Volksmassen gesucht

Kurz vor der Demo gegen Sozialkahlschlag diskutiert ein Bürgerkonvent Alternativen zur Agenda 2010, verstrickt sich in der Masse der Probleme und fragt sich, wo die kritischen Massen bleiben

von ANNA LEHMANN

„Wer Hartz sät, wird Hass ernten“, begrüßt ein markiges Transparent die Besucher des 1. BürgerInnen- und Sozialkonvents am Donnerstagabend in der Humboldt-Universität. Ungerührt liebenswürdig empfängt der ehemalige Rektor der HU, Heinrich Fink, jeden mit „Schön, dass du da bist“. Man könne hier alle einzeln begrüßen, murmelt Fink.

Der Bürgerkonvent, namentlich an die Volksvertretung während der Französischen Revolution angelehnt, ist eine kleine Runde bekannter Persönlichkeiten und einer Hand voll Bürgern. Peter Grottian, basisnaher FU-Professor, Michael Opielka, Autor von Pflichtlektüre fürs sozialwissenschaftliche Studium, und Gabi Zimmer, Ex-PDS-Vorsitzende, sind als Podiumsgäste dabei. Gregor Gysi, Heiner Geißler und Norbert Blüm lassen sich entschuldigen. Die erhofften Volksmassen fehlen ohne Erklärung. Kritik an der Organisation erstickt Initiator Ronald Blaschke im Keim. Nicht die Mobilisierung sei fehlerbehaftet, sondern die Gesellschaft. Diese zu verbessern ist denn auch Anliegen des Konvents. Man will nach Problemen fragen und Lösungen suchen. Der Konvent soll ein Angebot zum Nachdenken, Mitmachen und Diskutieren sein. Allein die Probleme – eine Fülle von -ungs, wie Globalisierung, Privatisierung, Militarisierung – sprengen den Umfang der siebenstündigen Volksversammlung. Die Diskussion bleibt erst recht auf der Strecke, weil die Gesprächsleitung Bemerkungen aus den Rängen zugunsten eigener Statements rigoros einschränkt.
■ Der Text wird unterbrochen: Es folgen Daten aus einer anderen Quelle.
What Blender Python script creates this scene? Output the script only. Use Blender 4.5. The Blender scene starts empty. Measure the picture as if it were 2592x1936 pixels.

Peter Grottian, der den Ersten Mai gewaltlos machen und die Berliner Bankgesellschaft auflösen lassen will, skizziert, wie 2 Millionen Arbeitslose wieder berufstätig werden könnten. Der Staat zahlt ihnen einen Blankolohn. Damit sucht sich jeder selbstbestimmt eine Beschäftigung. Das koste etwa 30 Milliarden – ein schnelles und preisgünstiges Mittel, um Jugendclubs wieder zu eröffnen und verödete Städte zu beleben, meint Grottian. Die Frage, was mit den restlichen 2,5 Arbeitslosen sei, lässt er als Totschlagargument nicht gelten.

Ronald Blaschke, der sich als Erwerbsloser vorstellt, pickt sich das Wort „selbstbestimmt“ heraus. Arbeit sollte in erster Linie selbstbestimmte Arbeit sein, sagt er und outet sich als André Gorz-Anhänger. Der in Frankreich lebende linke Intellektuelle plädiert in zahlreichen Veröffentlichungen für radikale Arbeitszeitverkürzungen, eine öffentliche Existenzsicherung und einen Arbeitsbegriff, der nicht nur Erwerbsarbeit beinhaltet. Seine Forderungen sind auch in den PDS-Gegenentwurf zur Agenda 2010, die „Agenda Sozial“ eingeflossen, stellt Gabi Zimmer klar. Ein Grundeinkommen will auch Michael Opielka verteilen, aber nur an Arme.

„Das hört sich ja alles ganz hibsch an“, meldet sich ein Rentner zu Wort, „aber wie wollt ihr denn das Vertrauen der Leute gewinnen?“ Zimmer setzt auf glaubwürdige Politiker, andere erwarten von denen da oben gar nichts mehr und hoffen auf die Macht der Straße. Eine weißhaarige Friedensaktivistin will Zorn säen und wird prompt von einem Mittfünfziger beschuldigt, keine Ahnung zu haben. Der Zorn existiere längst, es gebe nur keine Bewegung. Man warte auf ein Signal. „Wir müssen selbst aktiv werden“, stellt eine untersetzte Frau fest: „Wir müssen mehr werden.“ Jörg Huffschmid, Wirtschaftswissenschaftler aus Bremen, geht mit Kant: „Aufklärung ist entscheidend. Unsere Demo sollte aufklärenden Charakter haben.“ Der Konvent unterstützt die heutige Demonstration.